Julian 'Cannonball' Adderley didn't always get a respectful critical press. A natural communicator of the joy of making music, he had none of the angst of John Coltrane, his sparring partner in the great Miles Davis groups that recorded Milestones and Kind of Blue. And where Davis was withdrawn and moody, Adderley was jovial.
His ebullience meant the more earnest jazz fan dismissed him as merely a populariser, but his peers got the point.
'He had a certain spirit,' said Davis. 'You couldn't put your finger on it, but it was there in his playing every night.' Phil Woods observed simply: 'He was the baddest thing we'd ever heard.'
Another fan is Tom Scott, who writes in the sleeve note to Cannon Reloaded - An All Star Celebration of Cannonball Adderley: 'He had a big robust sound on the alto sax and possessed a blistering technique, always knowing how and when to use it. He could infuse an otherwise trivial melody with passion and soul or, if the song called for it, burn the house down with lightning fast riffs, never repeating himself.'
Scott is well tuned in to both Adderley the artist and Adderley the populist. After all, there was a time when Scott on tenor, alto and soprano saxes was probably the most widely heard reed player in popular music. As well as leading his group the LA Express, which backed Joni Mitchell on some of her best jazzy recordings, and being a founder member of the Blues Brothers Band, Scott has appeared on countless fusion jazz albums as well as on pop records by Paul, George and Ringo, Barbra Streisand, the Carpenters, Quincy Jones and more.

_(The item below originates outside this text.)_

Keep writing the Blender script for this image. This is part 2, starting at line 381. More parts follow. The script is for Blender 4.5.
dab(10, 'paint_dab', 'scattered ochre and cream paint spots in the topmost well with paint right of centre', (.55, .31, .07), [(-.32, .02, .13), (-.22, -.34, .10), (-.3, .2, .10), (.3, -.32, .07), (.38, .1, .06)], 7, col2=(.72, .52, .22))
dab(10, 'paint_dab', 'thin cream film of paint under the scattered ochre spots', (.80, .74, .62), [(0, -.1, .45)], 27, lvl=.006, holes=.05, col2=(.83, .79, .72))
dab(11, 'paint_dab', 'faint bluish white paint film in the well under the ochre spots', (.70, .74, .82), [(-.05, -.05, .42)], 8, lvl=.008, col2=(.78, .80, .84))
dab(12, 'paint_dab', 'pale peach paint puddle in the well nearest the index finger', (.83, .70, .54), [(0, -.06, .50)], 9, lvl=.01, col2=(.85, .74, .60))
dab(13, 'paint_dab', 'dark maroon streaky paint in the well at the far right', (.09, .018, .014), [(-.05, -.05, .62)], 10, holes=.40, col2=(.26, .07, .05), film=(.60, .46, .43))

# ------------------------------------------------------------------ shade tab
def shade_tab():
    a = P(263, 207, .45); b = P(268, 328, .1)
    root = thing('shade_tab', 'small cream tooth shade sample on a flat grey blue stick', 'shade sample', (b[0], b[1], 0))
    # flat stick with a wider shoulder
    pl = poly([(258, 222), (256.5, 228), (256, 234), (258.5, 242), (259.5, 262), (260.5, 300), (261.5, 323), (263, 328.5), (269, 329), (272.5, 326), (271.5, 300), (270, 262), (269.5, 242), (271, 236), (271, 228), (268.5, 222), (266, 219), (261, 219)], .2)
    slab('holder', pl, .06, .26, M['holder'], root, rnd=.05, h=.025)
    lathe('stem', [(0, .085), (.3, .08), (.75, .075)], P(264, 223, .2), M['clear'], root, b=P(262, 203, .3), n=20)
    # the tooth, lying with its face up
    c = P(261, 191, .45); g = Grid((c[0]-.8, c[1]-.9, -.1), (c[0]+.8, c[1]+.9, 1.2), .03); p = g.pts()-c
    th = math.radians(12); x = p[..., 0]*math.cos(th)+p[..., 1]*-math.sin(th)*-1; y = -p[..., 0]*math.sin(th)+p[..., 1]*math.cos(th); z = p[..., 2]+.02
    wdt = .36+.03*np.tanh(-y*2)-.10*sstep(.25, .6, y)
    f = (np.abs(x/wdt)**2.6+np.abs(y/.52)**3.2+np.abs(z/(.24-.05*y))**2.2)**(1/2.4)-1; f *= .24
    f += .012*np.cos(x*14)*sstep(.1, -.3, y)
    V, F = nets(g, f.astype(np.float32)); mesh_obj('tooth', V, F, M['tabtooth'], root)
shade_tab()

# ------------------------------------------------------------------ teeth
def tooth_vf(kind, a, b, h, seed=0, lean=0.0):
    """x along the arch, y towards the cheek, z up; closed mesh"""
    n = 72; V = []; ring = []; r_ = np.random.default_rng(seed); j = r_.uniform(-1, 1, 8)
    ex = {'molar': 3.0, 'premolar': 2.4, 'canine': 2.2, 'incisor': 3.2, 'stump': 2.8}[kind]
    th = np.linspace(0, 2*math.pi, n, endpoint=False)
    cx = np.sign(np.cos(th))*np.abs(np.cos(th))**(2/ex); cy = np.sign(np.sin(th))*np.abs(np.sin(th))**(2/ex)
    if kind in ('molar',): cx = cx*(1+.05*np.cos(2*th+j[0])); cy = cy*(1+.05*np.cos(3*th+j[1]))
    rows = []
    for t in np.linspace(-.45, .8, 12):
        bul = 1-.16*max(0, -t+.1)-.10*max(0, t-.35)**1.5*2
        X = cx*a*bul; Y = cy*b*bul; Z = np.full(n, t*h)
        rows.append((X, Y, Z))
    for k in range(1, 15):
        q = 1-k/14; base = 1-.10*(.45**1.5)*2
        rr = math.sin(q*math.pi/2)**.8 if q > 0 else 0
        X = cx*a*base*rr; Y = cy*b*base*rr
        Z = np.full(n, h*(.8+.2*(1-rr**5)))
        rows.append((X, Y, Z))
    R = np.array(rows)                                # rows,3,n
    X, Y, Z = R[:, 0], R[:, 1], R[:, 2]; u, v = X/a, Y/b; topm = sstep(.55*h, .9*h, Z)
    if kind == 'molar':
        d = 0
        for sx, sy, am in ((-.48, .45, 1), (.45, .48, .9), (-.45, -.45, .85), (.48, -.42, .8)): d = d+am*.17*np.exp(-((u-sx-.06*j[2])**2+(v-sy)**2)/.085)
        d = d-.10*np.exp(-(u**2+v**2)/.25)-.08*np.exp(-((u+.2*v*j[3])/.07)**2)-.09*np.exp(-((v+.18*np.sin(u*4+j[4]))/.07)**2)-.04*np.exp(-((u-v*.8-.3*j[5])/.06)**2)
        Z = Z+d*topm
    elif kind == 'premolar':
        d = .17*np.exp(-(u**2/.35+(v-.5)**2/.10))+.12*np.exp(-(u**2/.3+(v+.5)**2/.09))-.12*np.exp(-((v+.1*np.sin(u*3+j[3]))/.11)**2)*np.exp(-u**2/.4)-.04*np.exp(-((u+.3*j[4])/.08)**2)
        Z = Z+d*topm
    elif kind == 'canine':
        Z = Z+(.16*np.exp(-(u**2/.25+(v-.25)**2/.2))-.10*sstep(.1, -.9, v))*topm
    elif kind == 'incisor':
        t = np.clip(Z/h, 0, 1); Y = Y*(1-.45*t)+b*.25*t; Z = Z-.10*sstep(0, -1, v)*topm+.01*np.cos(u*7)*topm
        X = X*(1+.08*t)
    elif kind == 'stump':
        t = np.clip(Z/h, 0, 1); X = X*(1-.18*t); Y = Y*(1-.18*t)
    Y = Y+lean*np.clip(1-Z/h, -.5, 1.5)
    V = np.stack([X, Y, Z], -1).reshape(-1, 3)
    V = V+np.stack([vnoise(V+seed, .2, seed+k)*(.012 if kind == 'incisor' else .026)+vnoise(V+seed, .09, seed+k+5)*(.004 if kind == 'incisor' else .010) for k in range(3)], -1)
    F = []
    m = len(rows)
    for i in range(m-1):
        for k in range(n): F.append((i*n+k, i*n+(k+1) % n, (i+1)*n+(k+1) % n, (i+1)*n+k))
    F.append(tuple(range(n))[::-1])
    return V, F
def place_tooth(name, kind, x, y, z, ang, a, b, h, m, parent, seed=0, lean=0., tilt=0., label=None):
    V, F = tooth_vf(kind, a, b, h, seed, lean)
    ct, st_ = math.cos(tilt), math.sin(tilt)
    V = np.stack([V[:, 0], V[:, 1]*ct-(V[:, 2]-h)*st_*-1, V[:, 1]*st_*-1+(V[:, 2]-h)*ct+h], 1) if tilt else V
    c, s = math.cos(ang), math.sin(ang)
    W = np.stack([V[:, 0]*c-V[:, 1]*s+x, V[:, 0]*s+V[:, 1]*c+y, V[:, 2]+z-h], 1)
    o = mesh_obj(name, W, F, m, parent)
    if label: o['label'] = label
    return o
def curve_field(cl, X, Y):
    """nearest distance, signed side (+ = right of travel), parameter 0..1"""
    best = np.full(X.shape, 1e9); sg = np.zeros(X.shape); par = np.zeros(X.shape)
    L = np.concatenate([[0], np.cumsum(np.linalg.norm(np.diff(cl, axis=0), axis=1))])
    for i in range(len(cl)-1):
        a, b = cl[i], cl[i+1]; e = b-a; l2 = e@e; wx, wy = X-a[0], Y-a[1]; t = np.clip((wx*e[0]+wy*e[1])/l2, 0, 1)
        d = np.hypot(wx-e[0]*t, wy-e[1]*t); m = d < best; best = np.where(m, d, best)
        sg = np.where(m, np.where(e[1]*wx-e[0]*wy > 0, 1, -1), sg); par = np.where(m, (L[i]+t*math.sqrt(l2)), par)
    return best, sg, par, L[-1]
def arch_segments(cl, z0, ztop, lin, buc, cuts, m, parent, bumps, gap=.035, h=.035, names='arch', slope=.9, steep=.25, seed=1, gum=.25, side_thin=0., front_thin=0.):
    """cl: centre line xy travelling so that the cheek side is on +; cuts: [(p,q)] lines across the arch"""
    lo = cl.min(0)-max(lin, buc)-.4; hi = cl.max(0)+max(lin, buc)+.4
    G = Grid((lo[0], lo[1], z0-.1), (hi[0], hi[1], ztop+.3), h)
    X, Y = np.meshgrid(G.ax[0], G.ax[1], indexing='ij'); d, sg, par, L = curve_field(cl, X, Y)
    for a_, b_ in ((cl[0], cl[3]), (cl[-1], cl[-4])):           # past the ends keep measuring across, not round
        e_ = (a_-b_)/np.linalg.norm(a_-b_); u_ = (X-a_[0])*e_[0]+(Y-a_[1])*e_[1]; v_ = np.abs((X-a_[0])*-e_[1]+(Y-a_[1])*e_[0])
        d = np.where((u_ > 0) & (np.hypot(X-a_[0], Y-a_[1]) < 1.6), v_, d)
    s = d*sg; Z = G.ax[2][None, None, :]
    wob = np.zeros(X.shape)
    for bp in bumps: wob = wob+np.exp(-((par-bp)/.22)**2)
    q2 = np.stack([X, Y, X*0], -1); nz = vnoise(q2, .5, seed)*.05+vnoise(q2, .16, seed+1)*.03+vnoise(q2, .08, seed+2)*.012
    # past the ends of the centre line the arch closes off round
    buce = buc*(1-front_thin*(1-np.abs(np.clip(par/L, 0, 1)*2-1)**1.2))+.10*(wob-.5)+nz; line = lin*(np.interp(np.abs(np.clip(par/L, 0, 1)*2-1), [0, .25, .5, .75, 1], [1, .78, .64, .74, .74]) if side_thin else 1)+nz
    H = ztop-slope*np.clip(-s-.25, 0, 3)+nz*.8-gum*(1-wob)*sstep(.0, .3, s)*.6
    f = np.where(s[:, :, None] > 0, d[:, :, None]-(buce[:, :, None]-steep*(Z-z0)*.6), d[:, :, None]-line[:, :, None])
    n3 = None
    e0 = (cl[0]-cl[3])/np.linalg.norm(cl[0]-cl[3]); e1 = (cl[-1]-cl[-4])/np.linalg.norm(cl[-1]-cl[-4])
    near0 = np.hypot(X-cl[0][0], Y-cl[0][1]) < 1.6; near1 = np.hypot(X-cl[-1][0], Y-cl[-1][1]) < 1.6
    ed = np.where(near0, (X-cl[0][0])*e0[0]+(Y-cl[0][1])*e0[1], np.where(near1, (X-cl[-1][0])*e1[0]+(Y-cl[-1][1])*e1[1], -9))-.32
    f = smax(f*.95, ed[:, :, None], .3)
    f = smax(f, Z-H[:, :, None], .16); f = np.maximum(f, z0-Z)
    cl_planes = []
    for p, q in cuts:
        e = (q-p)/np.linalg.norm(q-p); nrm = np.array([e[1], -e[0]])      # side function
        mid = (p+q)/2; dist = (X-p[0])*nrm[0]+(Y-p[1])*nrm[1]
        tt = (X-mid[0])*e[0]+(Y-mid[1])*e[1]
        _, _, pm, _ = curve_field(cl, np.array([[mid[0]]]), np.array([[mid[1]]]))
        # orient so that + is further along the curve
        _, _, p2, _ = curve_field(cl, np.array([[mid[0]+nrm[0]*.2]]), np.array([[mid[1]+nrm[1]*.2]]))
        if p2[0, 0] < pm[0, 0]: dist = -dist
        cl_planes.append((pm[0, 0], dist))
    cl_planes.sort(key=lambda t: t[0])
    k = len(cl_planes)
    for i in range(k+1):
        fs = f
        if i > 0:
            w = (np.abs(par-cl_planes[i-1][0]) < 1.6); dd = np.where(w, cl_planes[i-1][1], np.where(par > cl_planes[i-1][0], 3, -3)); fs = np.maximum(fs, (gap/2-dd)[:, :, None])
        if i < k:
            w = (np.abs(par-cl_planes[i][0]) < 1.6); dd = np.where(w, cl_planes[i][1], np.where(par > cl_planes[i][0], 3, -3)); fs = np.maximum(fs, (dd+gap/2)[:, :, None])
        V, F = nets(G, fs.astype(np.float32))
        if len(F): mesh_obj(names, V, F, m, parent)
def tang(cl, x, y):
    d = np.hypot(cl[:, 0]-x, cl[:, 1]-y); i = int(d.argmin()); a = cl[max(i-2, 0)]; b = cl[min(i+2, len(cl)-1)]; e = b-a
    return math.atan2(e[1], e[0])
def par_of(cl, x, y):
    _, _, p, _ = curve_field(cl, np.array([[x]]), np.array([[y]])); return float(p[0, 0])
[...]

Often his solos have turned numbers into hits. That's him blowing on Carole King's Jazzman, Blondie's Rapture, and Whitney Houston's Saving All My Love for You. He also wrote and performed Gotcha, the theme for the TV series Starsky and Hutch.
Adderley was a huge influence on Scott, and with Cannon Reloaded on Concord, his first studio album since 2002's New Found Freedom, he pays tribute to a musical hero. He has assembled quite a band for the purpose - fellow jazz-fusion session veterans drummer Steve Gadd, bassist Marcus Miller and keyboardist George Duke, and younger players in organist Larry Goldings and trumpeter Terence Blanchard. Dave Carpenter takes over the bass on Stars Fell on Alabama and I Should Care, and Nancy Wilson is featured as guest vocalist on two tracks.